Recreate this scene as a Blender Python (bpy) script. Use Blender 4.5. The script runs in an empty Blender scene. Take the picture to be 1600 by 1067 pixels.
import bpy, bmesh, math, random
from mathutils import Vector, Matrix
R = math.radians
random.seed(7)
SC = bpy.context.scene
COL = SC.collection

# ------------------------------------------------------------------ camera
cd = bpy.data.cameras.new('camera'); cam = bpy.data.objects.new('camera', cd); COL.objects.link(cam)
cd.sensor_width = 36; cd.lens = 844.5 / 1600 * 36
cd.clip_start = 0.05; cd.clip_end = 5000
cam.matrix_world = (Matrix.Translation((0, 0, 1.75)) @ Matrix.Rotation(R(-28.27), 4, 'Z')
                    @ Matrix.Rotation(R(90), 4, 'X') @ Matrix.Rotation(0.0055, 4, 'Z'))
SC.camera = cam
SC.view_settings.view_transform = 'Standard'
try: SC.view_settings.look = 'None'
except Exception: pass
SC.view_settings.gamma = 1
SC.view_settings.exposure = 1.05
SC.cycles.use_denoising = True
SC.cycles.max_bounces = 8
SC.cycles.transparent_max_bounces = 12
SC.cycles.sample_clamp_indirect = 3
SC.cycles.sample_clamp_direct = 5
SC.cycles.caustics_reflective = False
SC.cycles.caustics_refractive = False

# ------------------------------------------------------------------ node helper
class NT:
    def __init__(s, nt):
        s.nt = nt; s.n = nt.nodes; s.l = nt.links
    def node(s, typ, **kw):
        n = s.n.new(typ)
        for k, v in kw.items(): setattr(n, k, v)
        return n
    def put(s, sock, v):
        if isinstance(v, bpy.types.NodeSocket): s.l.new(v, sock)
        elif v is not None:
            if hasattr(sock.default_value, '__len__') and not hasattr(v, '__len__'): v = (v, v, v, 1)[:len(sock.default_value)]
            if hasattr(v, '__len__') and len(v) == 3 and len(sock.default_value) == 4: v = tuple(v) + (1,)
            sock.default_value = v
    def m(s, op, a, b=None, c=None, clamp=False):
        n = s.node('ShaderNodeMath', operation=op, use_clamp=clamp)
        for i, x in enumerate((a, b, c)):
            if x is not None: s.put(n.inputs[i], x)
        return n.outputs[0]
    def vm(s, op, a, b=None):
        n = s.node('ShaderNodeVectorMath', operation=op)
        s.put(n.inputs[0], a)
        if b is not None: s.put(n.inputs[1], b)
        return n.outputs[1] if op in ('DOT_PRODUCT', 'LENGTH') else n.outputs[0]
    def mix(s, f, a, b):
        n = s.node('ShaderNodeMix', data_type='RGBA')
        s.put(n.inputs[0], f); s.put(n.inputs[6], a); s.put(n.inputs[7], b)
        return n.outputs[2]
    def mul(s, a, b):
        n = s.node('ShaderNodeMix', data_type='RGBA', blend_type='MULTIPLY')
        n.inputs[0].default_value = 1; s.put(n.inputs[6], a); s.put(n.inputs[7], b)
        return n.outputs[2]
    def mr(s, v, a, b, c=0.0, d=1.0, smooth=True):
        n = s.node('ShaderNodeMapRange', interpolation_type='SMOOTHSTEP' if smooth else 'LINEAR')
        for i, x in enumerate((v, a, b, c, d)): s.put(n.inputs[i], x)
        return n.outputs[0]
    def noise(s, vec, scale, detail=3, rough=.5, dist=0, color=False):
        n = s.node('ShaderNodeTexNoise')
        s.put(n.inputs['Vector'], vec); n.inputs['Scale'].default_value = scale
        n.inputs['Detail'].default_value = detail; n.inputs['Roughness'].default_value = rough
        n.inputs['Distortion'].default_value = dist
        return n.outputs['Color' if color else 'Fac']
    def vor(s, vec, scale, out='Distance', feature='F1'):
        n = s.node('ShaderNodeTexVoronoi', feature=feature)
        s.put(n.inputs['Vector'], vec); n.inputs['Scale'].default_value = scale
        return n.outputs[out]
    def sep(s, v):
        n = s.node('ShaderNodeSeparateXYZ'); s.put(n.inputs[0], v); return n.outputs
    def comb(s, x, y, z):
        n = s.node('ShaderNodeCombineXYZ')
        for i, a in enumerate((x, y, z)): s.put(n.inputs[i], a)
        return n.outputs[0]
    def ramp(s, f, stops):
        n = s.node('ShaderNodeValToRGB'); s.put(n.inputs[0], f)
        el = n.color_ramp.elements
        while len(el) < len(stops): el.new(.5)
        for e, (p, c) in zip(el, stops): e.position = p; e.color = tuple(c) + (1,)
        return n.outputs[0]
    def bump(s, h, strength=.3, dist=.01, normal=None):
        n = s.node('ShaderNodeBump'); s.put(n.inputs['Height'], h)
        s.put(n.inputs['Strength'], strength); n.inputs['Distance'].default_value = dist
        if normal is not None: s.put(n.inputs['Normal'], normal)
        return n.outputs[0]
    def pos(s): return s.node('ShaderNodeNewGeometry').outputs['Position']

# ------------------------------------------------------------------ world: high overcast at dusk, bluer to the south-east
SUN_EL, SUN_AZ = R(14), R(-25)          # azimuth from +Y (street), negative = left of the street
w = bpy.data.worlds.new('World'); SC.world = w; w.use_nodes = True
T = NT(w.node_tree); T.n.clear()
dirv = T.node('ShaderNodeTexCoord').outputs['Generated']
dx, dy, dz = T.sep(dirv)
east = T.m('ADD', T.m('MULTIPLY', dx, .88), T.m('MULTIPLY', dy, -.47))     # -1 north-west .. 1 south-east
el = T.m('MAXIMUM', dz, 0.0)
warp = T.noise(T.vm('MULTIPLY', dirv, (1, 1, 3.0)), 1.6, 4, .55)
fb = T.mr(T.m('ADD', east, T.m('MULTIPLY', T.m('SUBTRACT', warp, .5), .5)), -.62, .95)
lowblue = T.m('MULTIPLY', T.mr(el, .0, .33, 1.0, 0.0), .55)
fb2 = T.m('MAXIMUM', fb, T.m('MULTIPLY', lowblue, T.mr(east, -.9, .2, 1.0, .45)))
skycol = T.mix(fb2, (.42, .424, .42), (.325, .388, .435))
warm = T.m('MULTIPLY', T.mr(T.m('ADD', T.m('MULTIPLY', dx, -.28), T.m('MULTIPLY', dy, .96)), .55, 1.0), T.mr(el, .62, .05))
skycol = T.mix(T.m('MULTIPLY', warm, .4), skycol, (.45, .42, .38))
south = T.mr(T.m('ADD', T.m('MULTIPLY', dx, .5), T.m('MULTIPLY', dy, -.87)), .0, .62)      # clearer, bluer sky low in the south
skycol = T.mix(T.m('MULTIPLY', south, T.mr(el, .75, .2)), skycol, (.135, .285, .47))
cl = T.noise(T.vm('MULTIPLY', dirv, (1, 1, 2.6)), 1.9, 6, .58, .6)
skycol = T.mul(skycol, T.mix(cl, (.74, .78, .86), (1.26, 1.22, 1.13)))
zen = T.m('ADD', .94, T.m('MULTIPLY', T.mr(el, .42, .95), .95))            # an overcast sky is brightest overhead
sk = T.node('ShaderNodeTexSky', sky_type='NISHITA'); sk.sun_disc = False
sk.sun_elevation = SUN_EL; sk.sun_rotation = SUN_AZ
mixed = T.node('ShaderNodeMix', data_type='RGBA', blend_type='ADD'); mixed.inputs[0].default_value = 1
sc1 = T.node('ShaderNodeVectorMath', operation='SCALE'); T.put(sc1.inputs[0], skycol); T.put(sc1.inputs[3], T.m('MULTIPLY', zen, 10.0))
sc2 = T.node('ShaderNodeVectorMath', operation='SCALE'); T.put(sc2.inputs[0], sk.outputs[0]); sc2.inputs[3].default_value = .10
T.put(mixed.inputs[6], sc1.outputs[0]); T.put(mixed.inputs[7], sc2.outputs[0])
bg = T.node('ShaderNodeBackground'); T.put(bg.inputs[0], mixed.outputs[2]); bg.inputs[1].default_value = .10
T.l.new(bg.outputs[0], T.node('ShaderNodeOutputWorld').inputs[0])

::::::

> **WHAT YOU HAVE TO DO**
Return exactly the leading lines of the listing, stopping after the line in which "SC.cycles.caustics_refractive = False" occurs.

> **EXERCISE SOLUTION**
Recreate this scene as a Blender Python (bpy) script. Use Blender 4.5. The script runs in an empty Blender scene. Take the picture to be 1600 by 1067 pixels.
import bpy, bmesh, math, random
from mathutils import Vector, Matrix
R = math.radians
random.seed(7)
SC = bpy.context.scene
COL = SC.collection

# ------------------------------------------------------------------ camera
cd = bpy.data.cameras.new('camera'); cam = bpy.data.objects.new('camera', cd); COL.objects.link(cam)
cd.sensor_width = 36; cd.lens = 844.5 / 1600 * 36
cd.clip_start = 0.05; cd.clip_end = 5000
cam.matrix_world = (Matrix.Translation((0, 0, 1.75)) @ Matrix.Rotation(R(-28.27), 4, 'Z')
                    @ Matrix.Rotation(R(90), 4, 'X') @ Matrix.Rotation(0.0055, 4, 'Z'))
SC.camera = cam
SC.view_settings.view_transform = 'Standard'
try: SC.view_settings.look = 'None'
except Exception: pass
SC.view_settings.gamma = 1
SC.view_settings.exposure = 1.05
SC.cycles.use_denoising = True
SC.cycles.max_bounces = 8
SC.cycles.transparent_max_bounces = 12
SC.cycles.sample_clamp_indirect = 3
SC.cycles.sample_clamp_direct = 5
SC.cycles.caustics_reflective = False
SC.cycles.caustics_refractive = False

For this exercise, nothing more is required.